Scripts that build scenes:
--

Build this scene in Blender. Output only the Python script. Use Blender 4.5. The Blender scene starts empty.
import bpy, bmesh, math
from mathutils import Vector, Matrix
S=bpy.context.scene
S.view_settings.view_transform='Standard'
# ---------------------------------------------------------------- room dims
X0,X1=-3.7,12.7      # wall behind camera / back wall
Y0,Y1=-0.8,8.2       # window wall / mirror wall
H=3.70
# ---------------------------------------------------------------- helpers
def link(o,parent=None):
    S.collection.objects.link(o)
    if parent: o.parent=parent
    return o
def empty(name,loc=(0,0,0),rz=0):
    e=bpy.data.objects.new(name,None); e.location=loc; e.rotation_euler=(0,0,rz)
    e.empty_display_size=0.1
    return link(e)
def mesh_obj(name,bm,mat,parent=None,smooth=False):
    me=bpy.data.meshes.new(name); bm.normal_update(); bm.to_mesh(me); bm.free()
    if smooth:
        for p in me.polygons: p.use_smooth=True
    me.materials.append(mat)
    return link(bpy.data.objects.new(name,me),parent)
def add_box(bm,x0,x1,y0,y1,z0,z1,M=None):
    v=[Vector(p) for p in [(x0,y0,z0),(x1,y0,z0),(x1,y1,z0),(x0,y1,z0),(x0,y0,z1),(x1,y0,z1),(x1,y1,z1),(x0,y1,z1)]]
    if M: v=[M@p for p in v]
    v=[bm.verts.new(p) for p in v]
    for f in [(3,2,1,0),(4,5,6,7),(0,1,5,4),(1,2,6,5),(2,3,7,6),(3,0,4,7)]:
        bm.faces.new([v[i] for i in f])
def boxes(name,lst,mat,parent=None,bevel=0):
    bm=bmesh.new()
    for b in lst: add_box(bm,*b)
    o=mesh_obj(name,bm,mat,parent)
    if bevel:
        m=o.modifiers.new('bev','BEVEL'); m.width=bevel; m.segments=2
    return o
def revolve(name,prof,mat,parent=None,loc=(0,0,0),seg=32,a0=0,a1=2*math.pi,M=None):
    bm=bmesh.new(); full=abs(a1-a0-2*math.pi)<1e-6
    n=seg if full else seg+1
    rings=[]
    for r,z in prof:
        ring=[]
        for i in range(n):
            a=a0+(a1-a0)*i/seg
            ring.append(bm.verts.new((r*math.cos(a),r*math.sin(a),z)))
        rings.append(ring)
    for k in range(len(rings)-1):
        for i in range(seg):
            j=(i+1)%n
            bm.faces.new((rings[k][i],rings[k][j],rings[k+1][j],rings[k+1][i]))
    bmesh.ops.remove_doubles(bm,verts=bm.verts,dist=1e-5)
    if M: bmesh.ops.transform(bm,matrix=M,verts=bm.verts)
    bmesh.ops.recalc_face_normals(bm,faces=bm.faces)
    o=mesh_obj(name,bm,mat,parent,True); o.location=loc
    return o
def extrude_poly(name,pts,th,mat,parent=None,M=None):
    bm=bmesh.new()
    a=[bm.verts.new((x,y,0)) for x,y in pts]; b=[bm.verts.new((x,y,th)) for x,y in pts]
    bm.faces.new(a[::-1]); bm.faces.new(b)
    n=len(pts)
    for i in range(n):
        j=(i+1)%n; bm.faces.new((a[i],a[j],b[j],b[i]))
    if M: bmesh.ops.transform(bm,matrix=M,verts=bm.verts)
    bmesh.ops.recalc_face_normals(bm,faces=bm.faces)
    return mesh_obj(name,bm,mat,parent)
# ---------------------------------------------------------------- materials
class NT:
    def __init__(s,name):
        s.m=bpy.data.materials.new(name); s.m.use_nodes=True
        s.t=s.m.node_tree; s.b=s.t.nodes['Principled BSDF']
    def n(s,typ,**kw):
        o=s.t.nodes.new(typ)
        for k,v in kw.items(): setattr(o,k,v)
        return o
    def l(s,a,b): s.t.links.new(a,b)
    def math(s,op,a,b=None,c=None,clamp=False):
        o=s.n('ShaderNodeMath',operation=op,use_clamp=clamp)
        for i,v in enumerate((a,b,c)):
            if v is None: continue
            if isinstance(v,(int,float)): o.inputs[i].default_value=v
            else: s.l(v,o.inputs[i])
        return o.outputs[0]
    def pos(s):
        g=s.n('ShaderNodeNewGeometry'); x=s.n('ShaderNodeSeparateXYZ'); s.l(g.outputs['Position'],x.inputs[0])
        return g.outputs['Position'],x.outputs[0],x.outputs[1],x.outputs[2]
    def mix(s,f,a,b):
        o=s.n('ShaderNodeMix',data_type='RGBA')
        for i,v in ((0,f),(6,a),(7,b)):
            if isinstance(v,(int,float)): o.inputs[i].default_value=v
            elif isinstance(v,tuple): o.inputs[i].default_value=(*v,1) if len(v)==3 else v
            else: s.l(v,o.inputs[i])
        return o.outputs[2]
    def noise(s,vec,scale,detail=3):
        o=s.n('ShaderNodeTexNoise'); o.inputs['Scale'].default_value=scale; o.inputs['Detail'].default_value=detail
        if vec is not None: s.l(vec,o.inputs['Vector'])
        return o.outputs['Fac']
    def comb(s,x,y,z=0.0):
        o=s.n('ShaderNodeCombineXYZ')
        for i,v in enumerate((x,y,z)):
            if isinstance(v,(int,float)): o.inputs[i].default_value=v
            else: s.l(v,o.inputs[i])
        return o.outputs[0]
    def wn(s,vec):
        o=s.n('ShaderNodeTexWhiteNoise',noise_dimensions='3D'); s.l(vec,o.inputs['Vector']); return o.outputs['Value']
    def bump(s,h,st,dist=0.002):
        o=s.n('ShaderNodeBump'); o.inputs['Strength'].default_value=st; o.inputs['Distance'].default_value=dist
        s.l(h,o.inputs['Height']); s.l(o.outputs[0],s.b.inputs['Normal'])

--

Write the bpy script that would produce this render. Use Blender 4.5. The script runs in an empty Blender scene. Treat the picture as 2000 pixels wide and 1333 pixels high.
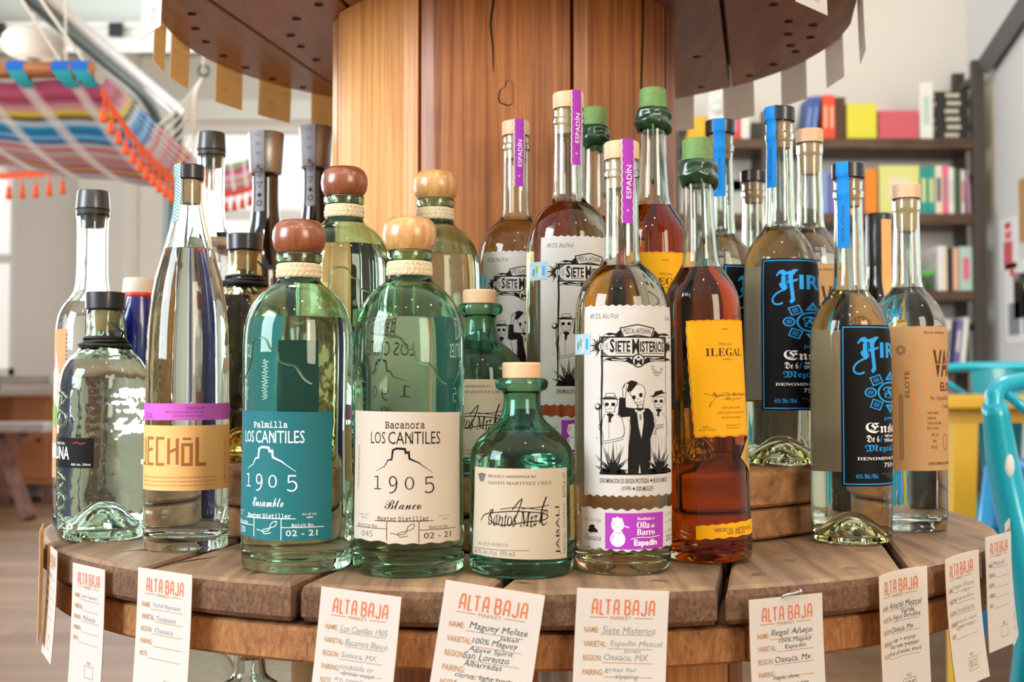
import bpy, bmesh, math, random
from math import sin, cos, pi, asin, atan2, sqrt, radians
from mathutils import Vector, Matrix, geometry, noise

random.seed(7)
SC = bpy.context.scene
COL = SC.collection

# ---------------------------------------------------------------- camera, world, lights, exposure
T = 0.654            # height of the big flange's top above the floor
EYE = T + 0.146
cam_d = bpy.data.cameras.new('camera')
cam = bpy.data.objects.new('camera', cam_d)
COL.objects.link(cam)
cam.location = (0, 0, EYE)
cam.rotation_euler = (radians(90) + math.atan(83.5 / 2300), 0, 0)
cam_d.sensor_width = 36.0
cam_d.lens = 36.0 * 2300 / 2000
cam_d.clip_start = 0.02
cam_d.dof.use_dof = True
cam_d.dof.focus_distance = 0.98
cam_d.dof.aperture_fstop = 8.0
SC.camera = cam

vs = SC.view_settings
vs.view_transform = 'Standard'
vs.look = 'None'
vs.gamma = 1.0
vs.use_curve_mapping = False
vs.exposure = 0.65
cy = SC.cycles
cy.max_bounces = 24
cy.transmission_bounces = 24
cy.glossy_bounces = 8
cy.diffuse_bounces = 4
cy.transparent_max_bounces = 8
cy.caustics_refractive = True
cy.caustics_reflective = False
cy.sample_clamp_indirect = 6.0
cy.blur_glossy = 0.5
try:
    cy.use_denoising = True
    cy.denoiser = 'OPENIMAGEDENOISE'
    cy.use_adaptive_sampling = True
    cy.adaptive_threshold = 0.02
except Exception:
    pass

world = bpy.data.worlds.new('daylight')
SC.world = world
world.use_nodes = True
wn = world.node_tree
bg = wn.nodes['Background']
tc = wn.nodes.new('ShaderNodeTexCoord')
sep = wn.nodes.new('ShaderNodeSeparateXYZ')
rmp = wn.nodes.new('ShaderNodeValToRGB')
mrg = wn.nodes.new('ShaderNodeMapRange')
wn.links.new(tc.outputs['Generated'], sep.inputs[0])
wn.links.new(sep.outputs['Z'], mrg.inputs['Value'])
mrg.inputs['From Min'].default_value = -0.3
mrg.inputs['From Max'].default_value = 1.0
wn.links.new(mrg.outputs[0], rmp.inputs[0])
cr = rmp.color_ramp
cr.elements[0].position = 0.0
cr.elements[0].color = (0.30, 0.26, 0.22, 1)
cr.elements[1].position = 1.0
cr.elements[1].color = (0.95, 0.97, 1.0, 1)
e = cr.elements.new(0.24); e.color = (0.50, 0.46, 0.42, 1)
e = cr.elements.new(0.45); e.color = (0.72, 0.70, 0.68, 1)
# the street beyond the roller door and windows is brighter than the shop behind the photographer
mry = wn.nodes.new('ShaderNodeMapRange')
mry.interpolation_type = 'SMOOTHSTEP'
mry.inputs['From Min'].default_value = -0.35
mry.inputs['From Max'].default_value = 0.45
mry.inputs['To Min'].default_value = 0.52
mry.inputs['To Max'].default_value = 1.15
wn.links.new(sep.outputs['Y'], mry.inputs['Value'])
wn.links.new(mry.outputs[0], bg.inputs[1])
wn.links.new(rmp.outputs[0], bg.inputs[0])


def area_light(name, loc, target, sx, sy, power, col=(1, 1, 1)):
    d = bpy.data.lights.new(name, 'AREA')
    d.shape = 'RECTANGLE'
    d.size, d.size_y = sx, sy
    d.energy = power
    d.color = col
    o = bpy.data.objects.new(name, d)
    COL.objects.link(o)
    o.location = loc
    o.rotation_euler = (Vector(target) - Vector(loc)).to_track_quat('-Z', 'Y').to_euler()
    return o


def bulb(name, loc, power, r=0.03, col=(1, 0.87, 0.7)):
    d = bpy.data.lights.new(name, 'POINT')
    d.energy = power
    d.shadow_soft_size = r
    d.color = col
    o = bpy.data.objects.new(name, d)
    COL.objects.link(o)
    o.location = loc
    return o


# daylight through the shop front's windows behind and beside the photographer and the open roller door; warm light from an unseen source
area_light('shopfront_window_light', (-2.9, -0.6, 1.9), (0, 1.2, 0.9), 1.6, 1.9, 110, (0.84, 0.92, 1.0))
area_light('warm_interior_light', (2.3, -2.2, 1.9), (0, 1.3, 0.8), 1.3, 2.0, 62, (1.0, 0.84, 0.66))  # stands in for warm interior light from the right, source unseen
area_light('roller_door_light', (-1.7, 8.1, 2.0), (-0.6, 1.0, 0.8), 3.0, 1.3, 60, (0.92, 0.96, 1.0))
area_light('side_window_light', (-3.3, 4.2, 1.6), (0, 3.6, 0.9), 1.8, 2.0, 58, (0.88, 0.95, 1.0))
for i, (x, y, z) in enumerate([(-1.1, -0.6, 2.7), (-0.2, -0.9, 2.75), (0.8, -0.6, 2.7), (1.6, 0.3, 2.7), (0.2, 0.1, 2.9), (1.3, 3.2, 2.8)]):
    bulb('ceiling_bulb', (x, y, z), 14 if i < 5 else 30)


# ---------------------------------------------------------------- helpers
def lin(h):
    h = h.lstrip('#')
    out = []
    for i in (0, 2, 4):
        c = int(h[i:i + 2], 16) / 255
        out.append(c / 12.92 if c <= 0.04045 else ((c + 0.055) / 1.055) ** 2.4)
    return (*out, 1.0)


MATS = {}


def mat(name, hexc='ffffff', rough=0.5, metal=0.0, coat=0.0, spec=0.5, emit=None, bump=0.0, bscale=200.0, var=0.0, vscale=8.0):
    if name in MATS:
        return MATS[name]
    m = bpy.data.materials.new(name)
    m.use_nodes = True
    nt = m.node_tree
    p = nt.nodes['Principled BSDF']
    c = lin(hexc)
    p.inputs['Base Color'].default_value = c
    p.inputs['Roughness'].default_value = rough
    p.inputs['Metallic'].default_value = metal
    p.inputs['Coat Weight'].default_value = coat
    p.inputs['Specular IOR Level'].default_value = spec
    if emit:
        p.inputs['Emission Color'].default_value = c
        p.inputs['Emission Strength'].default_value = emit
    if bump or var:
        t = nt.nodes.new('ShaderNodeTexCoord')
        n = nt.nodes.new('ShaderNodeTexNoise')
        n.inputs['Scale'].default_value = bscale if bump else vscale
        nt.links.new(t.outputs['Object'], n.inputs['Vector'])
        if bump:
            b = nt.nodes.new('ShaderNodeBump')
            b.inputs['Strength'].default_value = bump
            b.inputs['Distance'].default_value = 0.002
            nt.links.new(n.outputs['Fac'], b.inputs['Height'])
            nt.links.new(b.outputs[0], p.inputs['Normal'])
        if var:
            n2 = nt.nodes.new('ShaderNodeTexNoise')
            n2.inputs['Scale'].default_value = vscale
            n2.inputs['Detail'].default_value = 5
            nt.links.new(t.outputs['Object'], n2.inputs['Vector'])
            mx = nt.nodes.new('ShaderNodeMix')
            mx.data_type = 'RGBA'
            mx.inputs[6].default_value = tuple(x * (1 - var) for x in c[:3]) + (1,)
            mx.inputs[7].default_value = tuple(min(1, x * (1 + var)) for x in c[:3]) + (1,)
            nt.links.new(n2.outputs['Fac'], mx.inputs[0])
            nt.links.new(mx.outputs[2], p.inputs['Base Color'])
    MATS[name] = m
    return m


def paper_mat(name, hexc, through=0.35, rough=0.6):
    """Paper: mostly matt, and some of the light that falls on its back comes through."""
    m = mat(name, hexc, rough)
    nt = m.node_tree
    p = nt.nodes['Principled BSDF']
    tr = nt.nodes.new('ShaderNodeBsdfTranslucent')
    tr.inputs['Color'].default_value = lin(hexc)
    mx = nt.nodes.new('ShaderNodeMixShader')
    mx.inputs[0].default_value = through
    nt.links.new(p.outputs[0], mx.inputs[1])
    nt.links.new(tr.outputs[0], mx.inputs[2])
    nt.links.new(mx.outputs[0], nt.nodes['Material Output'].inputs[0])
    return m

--

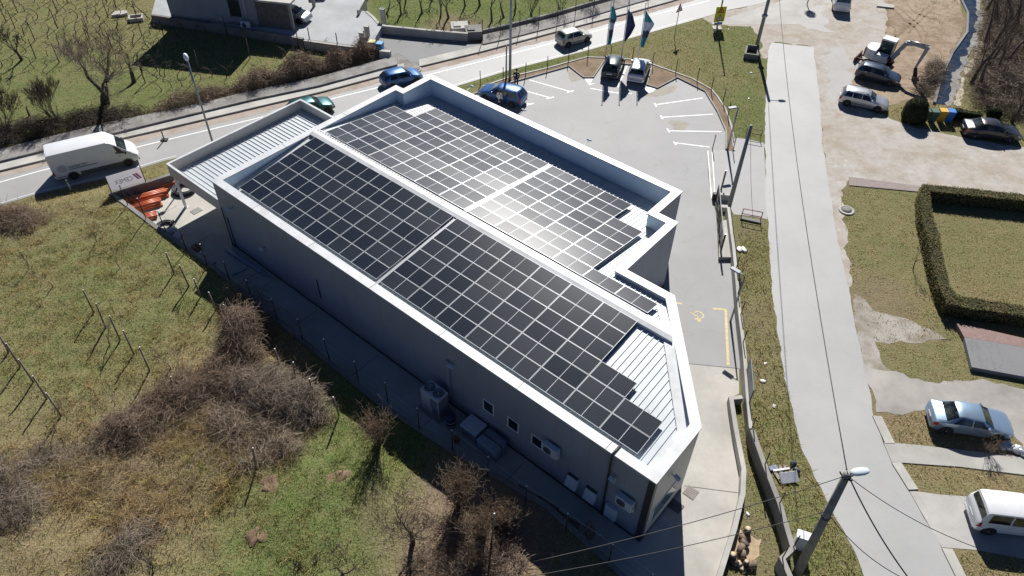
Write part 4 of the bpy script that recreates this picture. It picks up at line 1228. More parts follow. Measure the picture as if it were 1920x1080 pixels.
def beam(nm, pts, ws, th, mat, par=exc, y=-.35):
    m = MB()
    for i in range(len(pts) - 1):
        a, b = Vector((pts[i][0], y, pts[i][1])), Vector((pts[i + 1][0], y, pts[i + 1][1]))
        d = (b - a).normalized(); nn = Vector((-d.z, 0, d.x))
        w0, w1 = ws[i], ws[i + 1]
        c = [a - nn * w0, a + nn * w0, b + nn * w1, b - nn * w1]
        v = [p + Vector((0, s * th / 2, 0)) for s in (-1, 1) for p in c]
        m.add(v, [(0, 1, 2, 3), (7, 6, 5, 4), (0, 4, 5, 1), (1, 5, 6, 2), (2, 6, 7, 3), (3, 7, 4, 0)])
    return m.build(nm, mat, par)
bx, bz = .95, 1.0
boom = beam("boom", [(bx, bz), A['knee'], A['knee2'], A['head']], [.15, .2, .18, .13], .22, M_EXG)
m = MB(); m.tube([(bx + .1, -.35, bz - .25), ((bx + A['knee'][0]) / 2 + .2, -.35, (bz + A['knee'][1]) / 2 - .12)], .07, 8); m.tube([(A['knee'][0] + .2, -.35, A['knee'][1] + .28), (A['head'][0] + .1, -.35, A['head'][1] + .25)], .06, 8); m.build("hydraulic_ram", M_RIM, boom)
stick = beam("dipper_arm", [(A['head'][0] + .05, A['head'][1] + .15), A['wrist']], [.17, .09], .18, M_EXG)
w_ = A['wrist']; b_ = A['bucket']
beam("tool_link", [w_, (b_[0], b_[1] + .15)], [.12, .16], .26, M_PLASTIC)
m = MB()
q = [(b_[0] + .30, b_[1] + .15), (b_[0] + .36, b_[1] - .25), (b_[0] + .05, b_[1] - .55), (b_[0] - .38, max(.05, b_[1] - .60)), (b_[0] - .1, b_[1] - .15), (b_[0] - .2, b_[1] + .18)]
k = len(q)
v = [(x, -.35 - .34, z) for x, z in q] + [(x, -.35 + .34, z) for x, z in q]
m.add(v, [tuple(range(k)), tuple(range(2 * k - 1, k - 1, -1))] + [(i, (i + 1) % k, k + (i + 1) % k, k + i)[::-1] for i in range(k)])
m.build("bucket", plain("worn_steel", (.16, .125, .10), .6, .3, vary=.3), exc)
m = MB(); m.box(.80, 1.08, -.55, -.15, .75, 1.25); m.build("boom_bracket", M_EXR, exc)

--

▶ TASK GOAL: Transcribe word for word the lines from the one holding "Write part 4" through the one holding "m = MB(); m.box(.80, 1.08, -.55, -.15, .75, 1.25);". Include both, and add nothing.

▶ RESPONSE:
Write part 4 of the bpy script that recreates this picture. It picks up at line 1228. More parts follow. Measure the picture as if it were 1920x1080 pixels.
def beam(nm, pts, ws, th, mat, par=exc, y=-.35):
    m = MB()
    for i in range(len(pts) - 1):
        a, b = Vector((pts[i][0], y, pts[i][1])), Vector((pts[i + 1][0], y, pts[i + 1][1]))
        d = (b - a).normalized(); nn = Vector((-d.z, 0, d.x))
        w0, w1 = ws[i], ws[i + 1]
        c = [a - nn * w0, a + nn * w0, b + nn * w1, b - nn * w1]
        v = [p + Vector((0, s * th / 2, 0)) for s in (-1, 1) for p in c]
        m.add(v, [(0, 1, 2, 3), (7, 6, 5, 4), (0, 4, 5, 1), (1, 5, 6, 2), (2, 6, 7, 3), (3, 7, 4, 0)])
    return m.build(nm, mat, par)
bx, bz = .95, 1.0
boom = beam("boom", [(bx, bz), A['knee'], A['knee2'], A['head']], [.15, .2, .18, .13], .22, M_EXG)
m = MB(); m.tube([(bx + .1, -.35, bz - .25), ((bx + A['knee'][0]) / 2 + .2, -.35, (bz + A['knee'][1]) / 2 - .12)], .07, 8); m.tube([(A['knee'][0] + .2, -.35, A['knee'][1] + .28), (A['head'][0] + .1, -.35, A['head'][1] + .25)], .06, 8); m.build("hydraulic_ram", M_RIM, boom)
stick = beam("dipper_arm", [(A['head'][0] + .05, A['head'][1] + .15), A['wrist']], [.17, .09], .18, M_EXG)
w_ = A['wrist']; b_ = A['bucket']
beam("tool_link", [w_, (b_[0], b_[1] + .15)], [.12, .16], .26, M_PLASTIC)
m = MB()
q = [(b_[0] + .30, b_[1] + .15), (b_[0] + .36, b_[1] - .25), (b_[0] + .05, b_[1] - .55), (b_[0] - .38, max(.05, b_[1] - .60)), (b_[0] - .1, b_[1] - .15), (b_[0] - .2, b_[1] + .18)]
k = len(q)
v = [(x, -.35 - .34, z) for x, z in q] + [(x, -.35 + .34, z) for x, z in q]
m.add(v, [tuple(range(k)), tuple(range(2 * k - 1, k - 1, -1))] + [(i, (i + 1) % k, k + (i + 1) % k, k + i)[::-1] for i in range(k)])
m.build("bucket", plain("worn_steel", (.16, .125, .10), .6, .3, vary=.3), exc)
m = MB(); m.box(.80, 1.08, -.55, -.15, .75, 1.25); m.build("boom_bracket", M_EXR, exc)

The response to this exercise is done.